Da prete operaio
Solo un cuore grande, innamorato di Gesù, ha spinto noi preti a entrare nelle fabbriche a fianco dei lavoratori, per condividerne fatiche e speranze, lotte e solidarietà. Nel cuore di tutti noi risuonava la grande parola della Gaudium et Spes, al numero 22, dove si legge: «Gesù ha pensato con mente d’uomo; ha deciso con volontà d’uomo; ha amato con cuore d’uomo; ha lavorato con mani d’uomo». Era infatti quel Gesù che ci spingeva ad alzarci alle 6.00 del mattino, per il primo turno di lavoro, nella sfibrante catena di montaggio. Era il fascino del Figlio di Giuseppe, falegname, a farci superare ironie pungenti di alcuni compagni di lavoro.
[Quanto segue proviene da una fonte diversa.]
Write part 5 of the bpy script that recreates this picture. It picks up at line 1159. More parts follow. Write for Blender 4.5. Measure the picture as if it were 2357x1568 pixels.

Ma era anche la sua amabilità di Maestro a farci apprezzare le storiche battaglie di libertà del mondo operaio.
La «stagione dei preti operai» ha segnato la Chiesa francese, prima, e quella italiana, poi. La parola che ci guidava era quella di Charles De Foucauld, religioso d’Oltralpe, che in pieno deserto pregava: «Come loro, adorando Gesù in pura perdita!». Eppure fu sorprendente, in quella esperienza di condivisione, scoprire che il Vangelo, tra gli operai, era già arrivato, per vie misteriose. Non eravamo noi a portarlo. A noi spettava solo il compito delicato di togliere da quei cuori il peso di una Chiesa impositiva, che ne rendeva stanco il passo. Sentivamo nel cuore il desiderio di rilanciare alla Chiesa il grido di speranza che sgorgava dai gemiti della storia del mondo operaio. Gemiti impercettibili, che solo la prossimità della catena di montaggio ci permetteva di percepire.
Anche oggi quel cuore batte ancora, nonostante pochissimi siano i preti impegnati direttamente nel lavoro. Vorremmo risvegliare le nostre comunità cristiane, impegnate nel Sinodo, perché siano capaci di cogliere l’ardente aspettativa di questo mondo, condividendo il desiderio di liberarsi dal precariato e di superare le ristrettezze di un salario povero. È un cuore che batte, per dare dignità a tutti i lavoratori, senza subire le tragedie mortali sul lavoro. «Il grande tema è il lavoro» (FT 162), recitava il titolo del convegno dei preti operai, celebrato a Bologna il 3 giugno scorso. Eravamo una quarantina di preti operai storici, con alle spalle l’esperienza lavorativa diretta. Il cuore, però, era intatto, capace di intravedere i segni di speranza, di attesa e di sconcerto, che alimentano il mondo del lavoro alle soglie del Giubileo 2025.
È vero che è un mondo radicalmente cambiato, in cui domina il mito della velocità, l’obbligo di connessione, con i frutti amari di tanta ansia e di tanta fatica per andare in profondità nelle cose e nelle relazioni. Una mutazione antropologica, fonte di solitudine e di crescente bisogno di senso. Per questo i preti operai riprendono il grido di Simone Weil, filosofa e mistica francese, che scelse di lavorare alla catena di montaggio per comprendere la condizione operaia: Il lavoro va riconosciuto!, perché solo se è posto al centro sarà generatore di vita nuova. Tutto questo ci chiede di essere capaci di due doni, apparentemente contrapposti: fedeltà alla memoria di un passato coraggioso e discontinuità operativa, per cogliere il nuovo che germoglia.
Il convegno si è chiuso con una celebrazione eucaristica, nella cripta del Duomo di Bologna, presieduta dal cardinal Zuppi, in memoria di un prete, don Ernesto Bonaiuti, grande pensatore, perseguitato dalla gerarchia ecclesiastica e dal fascismo. Abbiamo cioè rivissuto quello che il convegno ha affidato a tutti: memoria e discontinuità; teologia e antropologia; grido del passato e angosce del presente, tenendo sempre fisso lo sguardo su Gesù lavoratore, che sa dar dignità a ogni uomo e donna nella fatica, perché il lavoro sia ovunque riconosciuto.